In contrast, child molesters often exert power and control over children in an effort to dominate them. They do experience sexual desire for adults but molest children episodically, for reasons apart from sexual desire, much as rapists enjoy power, violence, and controlling their humiliated victims. Indeed, research strongly suggests that a child molester isn't any more likely to be homosexual than heterosexual.

In fact, some research shows that for pedophiles, the gender of the child is immaterial. Accessibility is more the factor in whom a pedophile abuses. This may explain the high incidence of children molested in church communities and fraternal organizations, where the pedophile may more easily have access to children.

In these situations, an adult male is trusted by those around him, including children and their families. Males are often given access to boys to mentor, teach, coach, and advise. Therefore, a male pedophile may have easier access to a male child. In trying to make sense of an adult male's sexually abusing a male child, many of us mislabel it as an act of homosexuality, which it isn't.

Feminists have argued for years that rape is not a sex act but an act of violence using sex as a weapon. In the same way, a pedophile abusing a child of the same sex is not perpetrating a homosexual act but an act of violence and exploitation using sexuality. There is a world of difference between these two things, but it requires a subtle understanding of the inner motivation of the abuser.

To call child molestation of a boy by a man "homosexual," or that of a girl by a man "heterosexual," is to misunderstand pedophilia. No true pedophile is attracted to adults, so neither homosexuality nor heterosexuality applies. Accordingly, Herek suggests calling men's sexual abuse of boys "male-male molestation," and men's abuse of girls "male-female molestation."

Interestingly, Anna C. Salter writes, in Predators, Pedophiles, Rapists and other Sex Offenders, that when a man molests little girls, we call him a "pedophile" and not a "heterosexual." Of course, when a man molests little boys, people say outright, or mutter under their breath, "homosexual." Herek writes that because of our society's aversion to male homosexuality, and the attempts made by some to represent gay men as a danger to "family values," many in our society immediately think of male-male molestation as homosexuality. He compares this to the time when African-Americans were often falsely accused of raping white women, and when medieval Jews were accused of murdering Christian babies in ritual sacrifices. Both are examples of how mainstream society eagerly jumped to conclusions that justified discrimination and violence against these minorities. Today, gays face the same kind of prejudice.

Most recently, we've seen gay men unfairly turned out of the Boy Scouts of America on the basis of this myth that gay men are likely to be child molesters. Keeping gays out of scouting won't protect boys from pedophiles.
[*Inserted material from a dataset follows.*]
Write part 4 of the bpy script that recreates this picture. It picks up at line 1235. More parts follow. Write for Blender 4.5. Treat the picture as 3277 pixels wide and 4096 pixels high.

In reality, abuse of boys by gay pedophiles is rare, and the abuse of girls by lesbians is rarer still. Nicholas Groth is a noted authority on this topic. In a 1982 study Groth writes:

Are homosexual adults in general sexually attracted to children, and are pre-adolescent children at greater risk of molestation from homosexual adults than from heterosexual adults? There is no reason to believe so. The research to date all points to there being no significant relationship between a homosexual lifestyle and child molestation.

There appears to be practically no reportage of sexual molestation of girls by lesbian adults, and the adult male who sexually molests young boys is not likely to be homosexual.

Herek writes, similarly, that abuse of boys by gay men is rare, and that the abuse of girls by lesbians is rarer still.

The topic of female-female molestation continues to be largely ignored. There are few books on female sex offenders, particularly about mothers sexually abusing their daughters. I can find no books on mothers who sexually abuse their sons. There is one book by Hani Miletski, M.S.W., entitled Mother-Son Incest: The Unthinkable Taboo. Unthinkable is an appropriate word -- so much so that there is nothing else in the literature on this topic, even though female pedophiles and female child molesters certainly exist.

We know so much more than we did historically and yet have a long way to go. We can understand child sexual abuse further when people's bias and prejudice are removed and the evidence is empirical and scientific.